Il Brasile è il paese più esteso dell'America del Sud, e nei suoi 8,5milioni di km² si possono incontrare un'infinità di situazioni; le ricche città, le favelas, le bellissime spiagge bianche, la foresta. E proprio in un angolo della foresta pluviale e incastonata tra il Perù e la Bolivia si trova lo stato di Acre. Una immensa zona ricca di metalli preziosi, gas e petrolio coperti dalla fitta vegetazione, e dove per caso un gruppo di fotografi indipendenti ha dovuto atterrare a causa di una fortissima tempesta di acqua e vento. Certo, le zone inospiti sono molto gradite ai freelance ma quello che non potevano sapere è che proprio in quella zona abitasse una tribù che non aveva mai avuto contatti con il mondo civilizzato.
Il fotografo Ricardo Stuckert, raccontando l'intera avventura al National Geographic, mostra anche gli scatti realizzati.
“Come un pittore del secolo scorso”
Il Brasile è enorme, e anche molto vasta è la foresta che dal Venezuela e la Colombia si estende inesorabili e a volte incontaminata fino al Paraguay e il nord dell'Argentina. In essa vivono ancora moltissime tribù nomadi, alcune conosciute come gli Isconahua, i Matsés, i Nanti, i Mastanahua, e altre totalmente anonime all'uomo bianco. A quanto pare quella incontrata e immortalata dal gruppo di Stuckert al confine con il Perù è in continuo movimento per la semplice necessità di fuggire al nemico. Secondo le deduzioni del gruppo di Stuckert, probabilmente queste tribù siano sopravvissute alla deforestazione durante il boom del caucciù.

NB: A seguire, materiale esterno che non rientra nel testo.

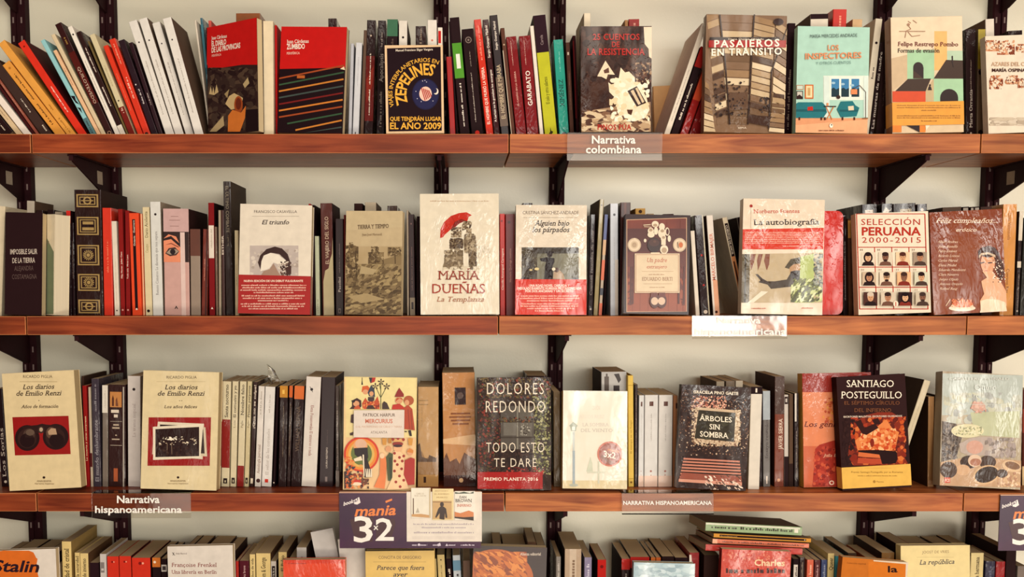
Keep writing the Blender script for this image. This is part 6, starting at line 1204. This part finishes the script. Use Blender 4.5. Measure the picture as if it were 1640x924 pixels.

“Fanno capire che vogliono rimare isolati”
Nel proseguo del racconto Stuckert si dice stupito ed emozionato nel vedere queste persone che ancora oggi, nel XXI secolo, non abbia avuto alcun contatto con la civiltà e continuino a seguire le orme degli antenati. Il loro nascondiglio, la loro casa e rifugio naturale è sempre stata la foresta, e a quanto pare ogni qualvolta che un'altra tribù, o peggio, l'uomo bianco si avvicinano non è mai per fare amicizia, ma per rubare, uccidere e impossessarsi delle terre.